ROANOKE TIMES

                         Roanoke Times
                 Copyright (c) 1995, Landmark Communications, Inc.

DATE: WEDNESDAY, September 13, 1995                   TAG: 9509130045
SECTION: BUSINESS                    PAGE: B-6   EDITION: METRO 
SOURCE: Associated Press
DATELINE: NEW YORK                                LENGTH: Medium


MITSUBISHI QUITS FAMED PROPERTY; COMPANIES DUEL FOR OWNERSHIP

THE JAPANESE COMPANY had to surrender Rockefeller Center because it was too expensive to maintain. This set the stage for a battle between bidders.

Rockefeller Center turned into a property gladiator's brawling ground Tuesday after the financially pressed Japanese company that controls the 12-building complex abandoned it and new rival bids emerged.

Mitsubishi Estate Co. and its minority partner, the founding Rockefeller family, said they were walking away from Rockefeller Center, handing the keys to their major creditor because it was too expensive to maintain and too difficult to sell.

At the same time, their creditor teamed with a troika of powerful investors to seek full ownership of the storied array of Art Deco buildings in midtown Manhattan.

Then a rival group led by the blue-blooded investment firm Goldman Sachs & Co. said it was trying to buy part of the creditor, laying the basis for a new battle to gain control of the entire property.

A symbol of American capitalist power and economic might, Rockefeller Center has been languishing in bankruptcy court for four months because Mitsubishi has been unable to pay the $1.3 billion mortgage. The fast-moving developments Tuesday further shrouded who would become its new landlord.

Rockefeller Group Inc., controlled by Mitsubishi, said Tuesday it planned to surrender the complex to Rockefeller Center Properties Inc., the trust that holds the mortgage.

In addition, a group led by Chicago investor Samuel Zell, who has built a fortune acquiring distressed real estate; General Electric Co. and its National Broadcasting Co. subsidiary; and Walt Disney Co. would invest $250 million in the trust and become a 50-50 partner.

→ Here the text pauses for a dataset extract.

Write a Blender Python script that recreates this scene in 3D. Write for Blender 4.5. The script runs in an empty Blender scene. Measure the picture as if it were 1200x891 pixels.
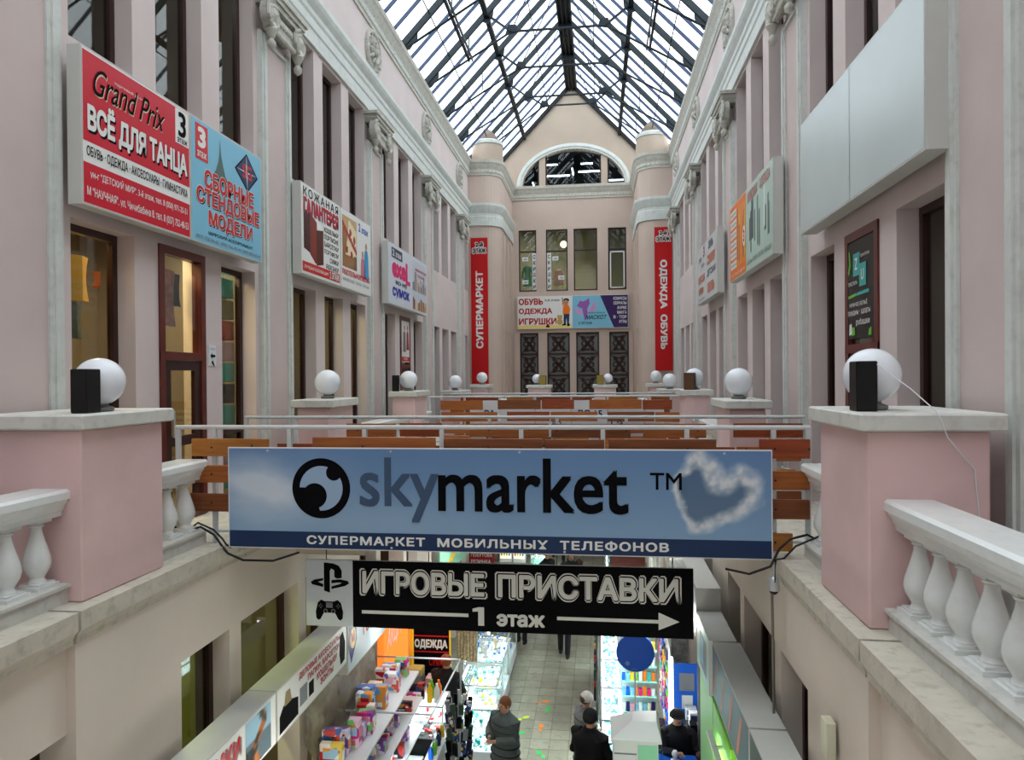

The Zell group and the trust would then file a plan of reorganization to bring the property out of bankruptcy.

``It's a little bit surprising that it's come to this, that they're willing to walk away without slogging it a little further through the bankruptcy,'' said Wayne Teetsel, an analyst at B.D.S. Securities Corp. in New York, a brokerage firm.

During a bankruptcy court hearing Tuesday, attorneys for the owners said they hoped to file a reorganization plan by Oct. 3; a hearing to confirm the plan was set for Nov. 28.

Shortly after the hearing, however, the Goldman deal emerged.

The investment house filed documents with the Securities and Exchange Commission seeking a deal of its own with Rockefeller Center Properties.

It appeared, however, that competing bids for investments in Rockefeller Center Properties, or RCPI, would not easily scuttle the owners' decision to give up their stake.

``What we're doing with RCPI is not contingent upon Zell,'' said Albert Togut, an attorney representing the center's bankrupt partnerships.

Under the Goldman proposal, the firm and a partnership would buy $100 million of newly issued Rockefeller Center Properties stock in addition to pumping in up to $150 million in cash through future purchases and by underwriting stock sales.

The filing included a letter to Rockefeller Center Properties dated Monday outlining the offer. Goldman is a major holder of securities convertible into the trust's common shares.

Stephanie Leggett Young, vice president and secretary of Rockefeller Center Properties, said the trust only received the Goldman offer Tuesday morning and the board would review it.

GE and NBC, among the most famous tenants of the center, reached an agreement in principle announced Tuesday to join the Zell investment group.

Disney, included in the Zell group when it was first announced last month, has its eye on managing or leasing Radio City Music Hall, a 5,874-seat theater that is one of the prime tourist destinations in the center.

Mitsubishi's retreat marked the most stunning pullback by a major Japanese company from the spree of American acquisitions in the 1980s, when Japanese companies invested huge sums in real estate.

Some Americans saw the 1989 Rockefeller Center purchase as an affront to the nation's pride and a symbol of U.S. economic decline.

Rockefeller Center Properties shares rose 87 1/2 cents to close at $8 in trading on the New York Stock Exchange.